For more details about how quantization works, read the TensorFlow Lite 8-bit quantization spec.

Float input and output tensors

As mentioned in the model requirements, the Edge TPU requires 8-bit quantized input tensors. However, if you pass the Edge TPU Compiler a model that's internally quantized but still uses float inputs, the compiler leaves a quantize op at the beginning of your graph (which runs on the CPU). Likewise, the output is dequantized at the end.

So it's okay if your TensorFlow Lite model uses float inputs/outputs. But beware that if your model uses float input and output, then there will be some amount of latency added due to the data format conversion, though it should be negligible for most models (the bigger the input tensor, the more latency you'll see).

To achieve the best performance possible, we recommend fully quantizing your model so the input and output use int8 or uint8 data, which you can do by setting the input and output type with the TF Lite converter, as shown in the TensorFlow docs for integer-only quantization.

Compiling

After you train and convert your model to TensorFlow Lite (with quantization), the final step is to compile it with the Edge TPU Compiler.

If your model does not meet all the requirements listed at the top of this section, it can still compile, but only a portion of the model will execute on the Edge TPU. At the first point in the model graph where an unsupported operation occurs, the compiler partitions the graph into two parts. The first part of the graph that contains only supported operations is compiled into a custom operation that executes on the Edge TPU, and everything else executes on the CPU, as illustrated in figure 2.

Note: If you're using the Dev Board Micro, any model operations that execute on the MCU (because they do not compile for the Edge TPU) must be compatible with TensorFlow Lite for Microcontrollers, which supports fewer operations than TensorFlow Lite. Also beware that large models might not fit into the Dev Board Micro memory.
Note: Currently, the Edge TPU compiler cannot partition the model more than once, so as soon as an unsupported operation occurs, that operation and everything after it executes on the CPU, even if supported operations occur later.
Figure 2. The compiler creates a single custom op for all Edge TPU compatible ops, until it encounters an unsupported op; the rest stays the same and runs on the CPU

If you inspect your compiled model (with a tool such as visualize.py), you'll see that it's still a TensorFlow Lite model except it now has a custom operation at the beginning of the graph. This custom operation is the only part of your model that is actually compiled—it contains all the operations that run on the Edge TPU. The rest of the graph (beginning with the first unsupported operation) remains the same and runs on the CPU.

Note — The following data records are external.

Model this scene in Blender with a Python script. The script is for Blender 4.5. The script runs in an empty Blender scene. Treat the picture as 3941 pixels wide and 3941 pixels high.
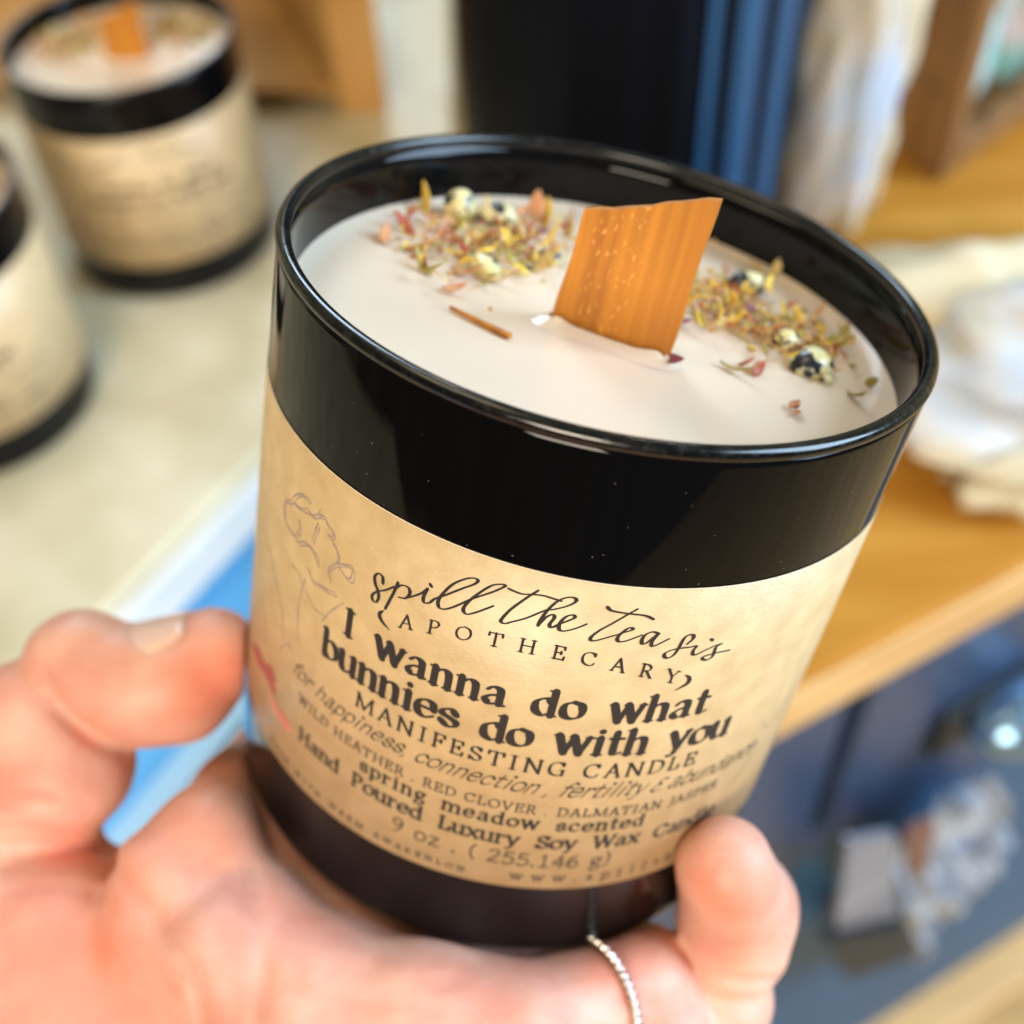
import bpy, bmesh, math, random
import numpy as np
from mathutils import Vector, Matrix
random.seed(7); rng=np.random.RandomState(3)
sc=bpy.context.scene
col=sc.collection

# ------------------------------------------------------------------ camera frame
F=4633.0; HALF=1970.5; K=2.04                    # lens constant in photo pixels
dn=np.array([0.03735175,0.65298595,0.75644841]); dn/=np.linalg.norm(dn)   # plumb line seen by the camera
_z=np.array([0,0,1.0]); _Y=_z-(_z@dn)*dn; _Y/=np.linalg.norm(_Y); _X=np.cross(_Y,-dn)
RW=np.array([_X,_Y,-dn]); CAM=np.array([0,0,0.293])
def c2w(p): return CAM+(np.asarray(p,float)/1000.0)@RW.T     # camera millimetres -> world metres
def ray(px,py): return RW@np.array([(px*K-HALF)/F,(py*K-HALF)/F,1.0])
def onz(px,py,z=0.0):
    r=ray(px,py); return CAM+r*((z-CAM[2])/r[2])
def at_y(px,py,y):
    r=ray(px,py); return CAM+r*(y/r[1])

cd=bpy.data.cameras.new('camera'); cam=bpy.data.objects.new('camera',cd); col.objects.link(cam)
m=np.eye(4); m[:3,0]=RW[:,0]; m[:3,1]=-RW[:,1]; m[:3,2]=-RW[:,2]; m[:3,3]=CAM
cam.matrix_world=Matrix(m.tolist())
cd.sensor_width=36; cd.lens=F/3941*36; cd.clip_start=0.01; cd.clip_end=60
cd.dof.use_dof=True; cd.dof.focus_distance=0.131; cd.dof.aperture_fstop=12.2; cd.dof.aperture_blades=0
sc.camera=cam

# ------------------------------------------------------------------ view + world
vs=sc.view_settings; vs.view_transform='Standard'; vs.look='None'; vs.exposure=-0.06; vs.gamma=1.0; vs.use_curve_mapping=False
try:
    sc.cycles.use_denoising=True; sc.cycles.max_bounces=8; sc.cycles.caustics_reflective=False; sc.cycles.caustics_refractive=False
except Exception: pass
w=bpy.data.worlds.new('World'); sc.world=w; w.use_nodes=True
nt=w.node_tree; nt.nodes.clear()
def N(t,ty,**kw):
    n=t.nodes.new(ty)
    for k,v in kw.items(): setattr(n,k,v)
    return n
o_=N(nt,'ShaderNodeOutputWorld'); bg=N(nt,'ShaderNodeBackground'); tc=N(nt,'ShaderNodeTexCoord')
mp=N(nt,'ShaderNodeMapping'); mp.inputs['Scale'].default_value=(6,6,0.4)
nz=N(nt,'ShaderNodeTexNoise'); nz.inputs['Scale'].default_value=1.6; nz.inputs['Detail'].default_value=3
cr=N(nt,'ShaderNodeValToRGB'); e=cr.color_ramp.elements
e[0].position=0.36; e[0].color=(0.035,0.03,0.028,1); e[1].position=0.72; e[1].color=(0.62,0.55,0.46,1)
for p,c in ((0.45,(0.08,0.12,0.04,1)),(0.52,(0.30,0.24,0.17,1)),(0.60,(0.25,0.33,0.14,1))):
    q=cr.color_ramp.elements.new(p); q.color=c
sx=N(nt,'ShaderNodeSeparateXYZ'); 
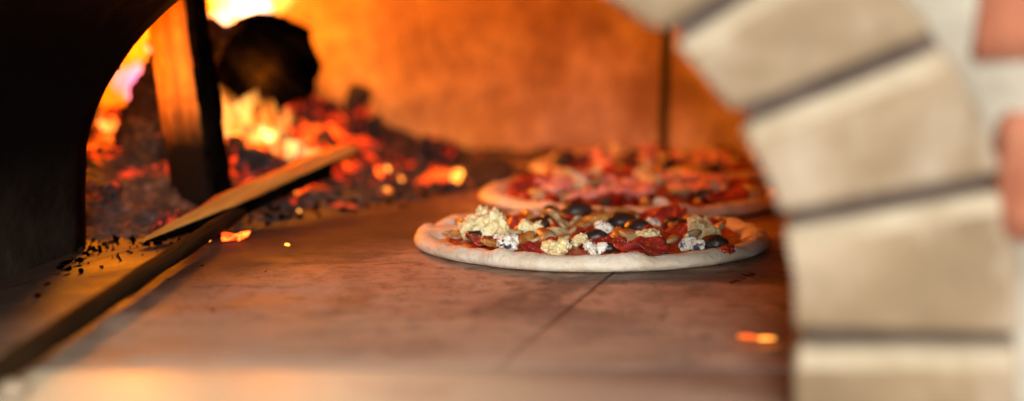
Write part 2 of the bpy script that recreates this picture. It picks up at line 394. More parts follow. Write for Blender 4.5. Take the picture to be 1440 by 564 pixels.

If part of your model executes on the CPU, you should expect a significantly degraded inference speed compared to a model that executes entirely on the Edge TPU. We cannot predict how much slower your model will perform in this situation, so you should experiment with different architectures and strive to create a model that is 100% compatible with the Edge TPU. That is, your compiled model should contain only the Edge TPU custom operation.

Note: When compilation completes, the Edge TPU compiler tells you how many operations can execute on the Edge TPU and how many must instead execute on the CPU (if any at all). But beware that the percentage of operations that execute on the Edge TPU versus the CPU does not correspond to the overall performance impact—if even a small fraction of your model executes on the CPU, it can potentially slow the inference speed by an order of magnitude (compared to a version of the model that runs entirely on the Edge TPU).